Gong Huiming, senior program director at the Energy Foundation China’s Transportation Program, explained: “After all, we’re not talking about millions or even tens of millions of tonnes of fuel, but hundreds of millions.”

He thinks biodiesel has a limited role to play in decarbonising transport. Instead, he suggests transport should look to synthetic fuels. He told China Dialogue: “There are a range of technologies for zero-carbon aviation under development. It is not yet clear which will be best.”

He added that large-scale and cheap supplies of hydrogen, if developed, would allow for the synthesis of ammonia and methanol at lower prices.
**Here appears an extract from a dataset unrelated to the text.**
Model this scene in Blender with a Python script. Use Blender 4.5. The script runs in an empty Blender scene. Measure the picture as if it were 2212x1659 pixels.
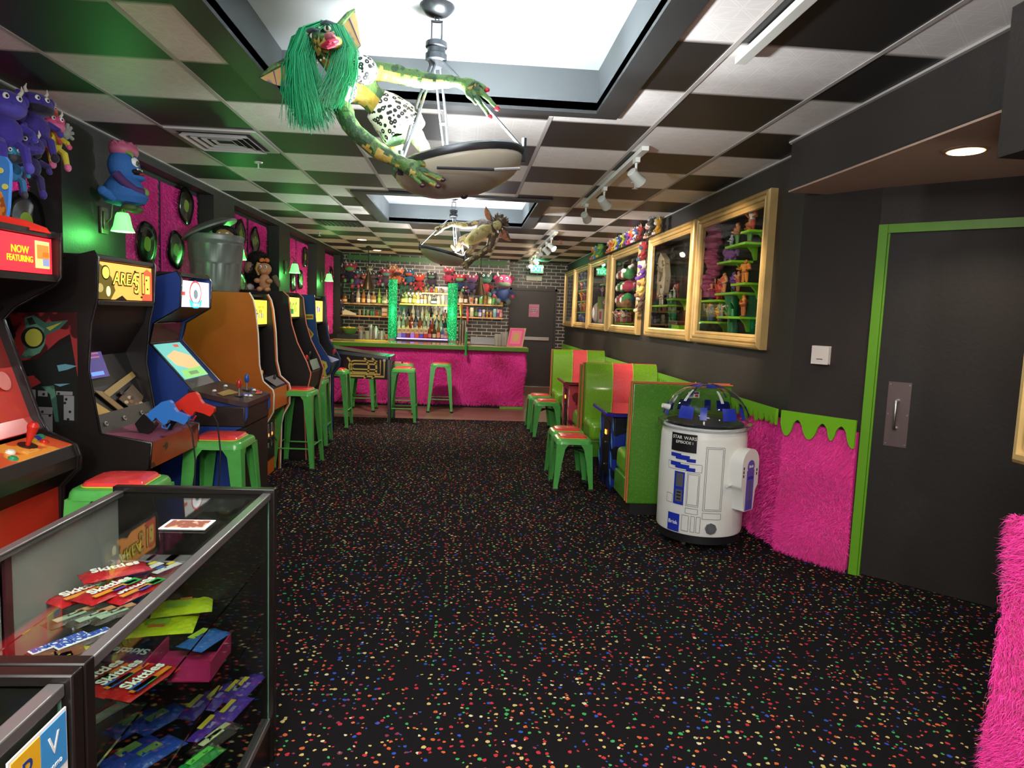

Although synthetic fuels and biofuels are currently both more expensive than the traditional fossil fuels, synthetic fuels are at least less restricted in terms of scale than biofuels. And as scale increases, unit costs will fall.

He also points out that new technology isn’t the only solution to the “last mile” of carbon neutrality – carbon markets could also work. Each technology or market approach has different pros and cons under different scenarios. It is not yet possible to say what the winner will be when it comes to carbon-neutral transport.

He adds there are also potential industrial applications where biodiesel could replace fossil fuel diesel. The transportation sector may simply not need biodiesel. But organic growth in the biodiesel sector will depend on the green premium falling to the point a market appears.

Meanwhile, biodiesel insiders says biodiesel from used cooking oil could play a huge role during the transition to electric transport. If B5 biodiesel was adopted nationwide, rather than only in Shanghai, there would be demand for between 7 and 8 million tonnes of biodiesel (calculated according to 2021’s apparent consumption of diesel, which is domestic production + net imports, of 147 million tonnes). That is far more than the 1 million tonnes produced annually at the moment.